What expenses a landlord can deduct from the security deposit is defined in your lease agreement. While they cannot charge you for normal wear and tear, they can deduct for cleaning costs, unpaid bills, and repair costs.  The landlord should provide you with an itemized list of the expenses. Local laws vary, so review your local tenant-landlord laws for specific information.

Can I sue my property management company for withholding my security deposit?

Yes, you can. However, you should try other means first. Send them a demand letter and document all communications. Ask them for an itemized list that explains why they are not returning your security deposit. If your landlord does not pay you and doesn’t explain to you why, you can file against them in your local small claims court.

How long do you have to sue for a security deposit? 

This varies by your local area. In some states, you have years to file. Many states allow you to file up to four years later. You will need to consult your state’s statute of limitation laws to learn more. If you win your case, you may also be awarded court fees.

How do I get my security deposit back from my roommate?

Your first step to recovering your deposit is to review your lease. Either your agreement with the landlord or your roommate agreement. If you paid your roommate directly, they are responsible for returning the proper portion of the deposit to you. If you signed a lease with the landlord, the landlord is responsible for returning your portion of the deposit. If you are moving out before the lease is up, you may not be eligible to receive your deposit until the end of the tenancy.

What kind of deposits can a landlord collect from me when I move in?  

Generally, a landlord can collect an unreturnable deposit (such as for carpet cleaning), a returnable portion, and perhaps a pet deposit. The unreturnable portion you will not receive back.

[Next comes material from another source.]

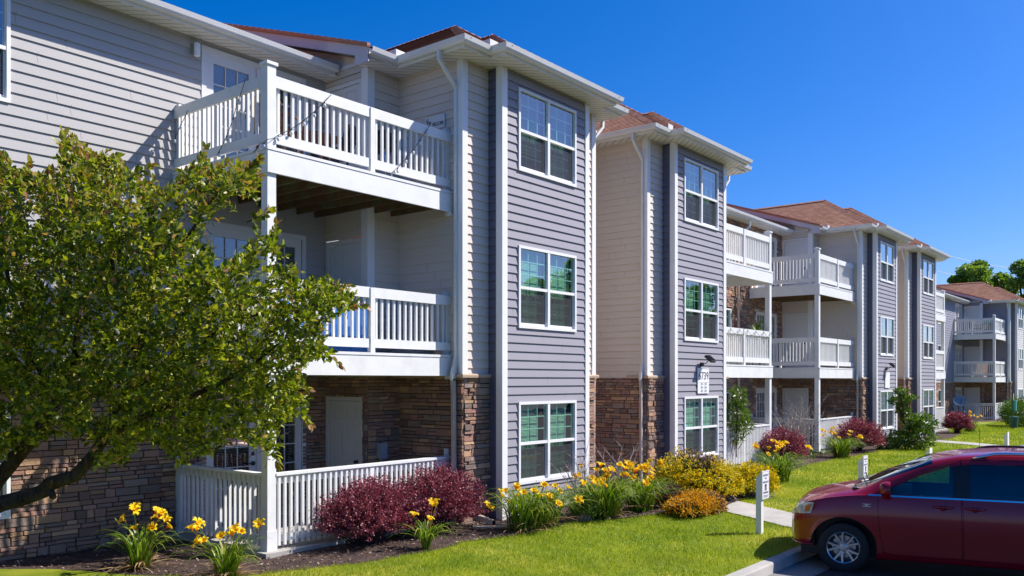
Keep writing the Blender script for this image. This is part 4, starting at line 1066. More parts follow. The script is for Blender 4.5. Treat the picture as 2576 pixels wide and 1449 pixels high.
# ------------------------------------------------------------------ crab apple in the foreground
def crab():
    base = Vector((3.15, 9.75, -.08)); root = thing('crab_apple_tree', 'crab apple tree with yellow green leaves and dark crooked limbs before the left wall', 'tree', base)
    L = lambda u, v, D: tuple(at_depth(u, v, D) - base)
    t = MB()
    t.tube([(0, 0, 0), (.02, 0, .35), (.0, .02, .7), L(-60, 1295, 9.1)], [.14, .12, .115, .10], 10)
    t.tube([L(-60, 1295, 9.1), L(0, 1268, 9.1), L(60, 1252, 9.0), L(108, 1236, 8.95), L(128, 1216, 8.9), L(190, 1196, 8.85), L(232, 1150, 8.8), L(262, 1100, 8.8), L(300, 1020, 8.9), L(345, 900, 9.0), L(382, 760, 9.1), L(404, 660, 9.1), L(384, 560, 9.1), L(360, 480, 9.1)],
           [.10, .09, .085, .075, .078, .066, .06, .054, .048, .04, .034, .028, .02, .01], 10)
    t.tube([L(108, 1236, 8.95), L(122, 1216, 8.86), L(134, 1207, 8.8)], [.05, .06, .035], 8); t.tube([L(120, 1226, 8.9), L(136, 1252, 8.84)], [.05, .03], 8)
    t.tube([L(-60, 1295, 9.1), L(-10, 1210, 9.2), L(50, 1140, 9.2), L(92, 1090, 9.15), L(120, 1045, 9.2), L(150, 1000, 9.25), L(190, 900, 9.3), L(200, 760, 9.4), L(180, 620, 9.4)], [.09, .085, .075, .065, .055, .05, .04, .03, .015], 9)
    t.tube([L(20, 1145, 9.2), L(80, 1108, 9.15), L(92, 1090, 9.1)], [.02, .03, .03], 6)
    t.tube([L(404, 660, 9.1), L(430, 640, 9.0), L(470, 600, 8.9), L(520, 520, 8.8), L(560, 470, 8.7)], [.022, .02, .016, .012, .007], 7)
    t.tube([L(262, 1100, 8.8), L(400, 1030, 8.7), L(520, 980, 8.6), L(620, 930, 8.6), L(720, 850, 8.6)], [.04, .032, .026, .02, .008], 7)
    t.tube([L(300, 1020, 8.9), L(450, 900, 8.8), L(600, 800, 8.7), L(760, 770, 8.6), L(850, 760, 8.6)], [.035, .028, .02, .013, .006], 7)
    t.tube([L(345, 900, 9.0), L(300, 780, 9.0), L(280, 640, 8.9), L(250, 480, 8.9), L(200, 390, 8.9)], [.03, .024, .018, .012, .005], 7)
    t.tube([L(150, 1000, 9.25), L(80, 900, 9.3), L(20, 700, 9.3), L(0, 500, 9.3)], [.04, .032, .022, .01], 7)
    t.build('trunk', M['bark'], root)
    poly = [(-420, 560), (-250, 440), (-100, 420), (0, 408), (60, 440), (110, 452), (150, 430), (158, 356), (186, 352), (238, 394), (300, 405), (340, 450), (420, 480), (470, 440), (500, 400), (545, 430), (600, 425), (640, 440), (648, 520), (640, 580), (690, 600), (712, 650), (745, 700), (820, 712), (880, 745), (898, 765), (880, 785), (825, 800), (800, 840), (832, 905), (780, 900), (742, 935), (770, 985), (758, 1040), (700, 1075), (690, 1150), (640, 1120), (590, 1090), (540, 1130), (490, 1150), (450, 1170), (420, 1120), (350, 1100), (300, 1160), (255, 1170), (225, 1110), (120, 1090), (60, 1130), (0, 1140), (-200, 1150), (-420, 1000)]
    def inside(x, y):
        c = False; j = len(poly)-1
        for i in range(len(poly)):
            xi, yi = poly[i]; xj, yj = poly[j]
            if (yi > y) != (yj > y) and x < (xj-xi)*(y-yi)/(yj-yi)+xi: c = not c
            j = i
        return c
    R = random.Random(5); spr = []; cu, cv = 330, 790
    holes = [(600, 590, 46), (560, 640, 30), (470, 560, 26), (640, 700, 18), (90, 420, 20), (330, 500, 16), (690, 720, 14), (90, 560, 22), (520, 505, 20), (250, 1020, 24), (700, 830, 12), (40, 1060, 24), (570, 560, 40), (620, 530, 36), (520, 600, 30), (590, 500, 18), (430, 520, 20), (480, 640, 18), (660, 660, 22)]
    while len(spr) < 6600:
        u = R.uniform(-420, 900); v = R.uniform(340, 1175)
        if not inside(u, v): continue
        # thin near the rim, dense inside
        e = min(1, max(0, 1-abs(v-cv)/420)); 
        if any(math.hypot(u-a, v-b) < r_ for a, b, r_ in holes): continue
        half_ = .25 + 1.25*math.sqrt(max(0, 1-((u-240)/690)**2))*math.sqrt(max(0, 1-((v-cv)/440)**2))
        D = 9.0 + R.uniform(-1, 1)*half_
        # keep the direction, let nearer parts come lower in the crown
        spr.append((u, v, D))
    Ps = []; As = []; Ls = []; tip = []; tw = MB()
    for i, (u, v, D) in enumerate(spr):
        o = Vector(L(u, v, D)); c = Vector(L(300, 950, 9.1)); d = (o-c); d.z *= .8; d = (d.normalized()*.55 + Vector((R.gauss(0, .5), R.gauss(0, .5), R.gauss(.35, .45)))).normalized()
        ln = R.uniform(.10, .24); st = o - d*ln*.5
        if i % 3 == 0: tw.tube([tuple(st-d*.10), tuple(st+d*ln)], [.0035, .0015], 3, cap=False)
        n = R.randint(7, 11); side = d.orthogonal().normalized()
        for k in range(n):
            f = (k+.5)/n; a = k*2.4; s1 = side; s2 = d.cross(side)
            rad = s1*math.cos(a)+s2*math.sin(a); Ps.append(st+d*ln*f); As.append(rad*(1.0-.55*f)+d*(.35+.7*f)+Vector((0, 0, .1))); Ls.append(R.uniform(.040, .084)); tip.append(1 if (v < 560 or R.random() < .10) and f > .6 and D < 9.6 else 0)
    # spiky leading shoots on the outline
    for (u, v, du, dv) in ((170, 395, -5, -40), (200, 400, 35, -5), (250, 420, 30, -20), (340, 440, 30, -15), (500, 430, 10, -38), (540, 440, 20, -20), (600, 450, 25, -25), (650, 545, 20, -10), (680, 610, 10, -30), (850, 760, 45, 8), (820, 740, 40, -14), (60, 450, 10, -25), (10, 430, -5, -28), (110, 460, 10, -20), (790, 860, 45, 40), (760, 1040, 15, 20), (690, 1130, 8, 28), (440, 480, 30, -40), (640, 420, 10, -15)):
        b = Vector(L(u, v, 8.7)); e = Vector(L(u+du*1.5, v+dv*1.5, 8.65)); d = (e-b); tw.tube([tuple(b-d), tuple(b), tuple(e)], [.006, .004, .002], 4, cap=False)
        for k in range(20):
            f = k/19; a = k*2.4; dn = d.normalized(); s1 = dn.orthogonal(); s2 = dn.cross(s1)
            Ps.append(b-d*.4+d*1.4*f); As.append((s1*math.cos(a)+s2*math.sin(a))*(1-.6*f)+dn*(.4+.7*f)); Ls.append(R.uniform(.065, .105)); tip.append(1 if f > .55 else 0)
    P = np.array([tuple(p) for p in Ps]); A = np.array([tuple(a) for a in As]); tip = np.array(tip)
    V, F = leaf2_geo(P, A, np.array(Ls), .27, .35, .16)
    np_mesh('crown', V, F, [M['crab_leaf'], M['crab_tip']], root, np.tile(tip, 3))
    tw.build('twig', M['bark'], root)
crab()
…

It is intended for routine cleaning after you move out. The returnable part is intended to cover unpaid bills, damages, or unreturned property (such as furnishing in a furnished apartment). Your pet deposit may be returned if your pet doesn’t cause any damage to the apartment or landscaping.

What kind of fees can the landlord charge me?

Your landlord may charge you various fees such as late, amenity (gym, laundry), early termination, online credit card processing, application, attorney, parking, and storage fees. Here are 9 hidden fees to watch out for.

What is “normal wear and tear?”

In most cases, landlords cannot charge for what is considered normal “wear and tear.” Typical damage for regular use is to be expected, such as mild carpet damage, fading paint, and aging appliances. If you cause excessive damages such as holes in walls or heavily stained carpet, you may be charged for those types of damages.

Is there a requirement that the landlord pay me the interest accrued on my deposit money?

This varies by location and more. If your landlord is required to pay you accrued interest, it should be stated in your lease. If you do not see this information in your lease, check out our easy reference state-by-state summary.

Am I entitled to get my security deposit back if I break my lease? 

In most cases, if you break your lease early, the landlord may be entitled to keep your deposit to go towards the unpaid rent. For example, if your lease ends December 31 and you move out in October, the landlord will attempt to collect the November and December rent.  They may allow you to apply the security deposit as part of it. 

Does my landlord have to show receipts for damage deducted from my deposit or charged to me? 

Only a few states require this, but that doesn’t mean you can’t ask your landlord for proof of damages and receipts. It will also help if you took pictures before you moved as proof of the status of the rental before you moved in. If your landlord does not provide proof, you may be able to file against them in small claims court.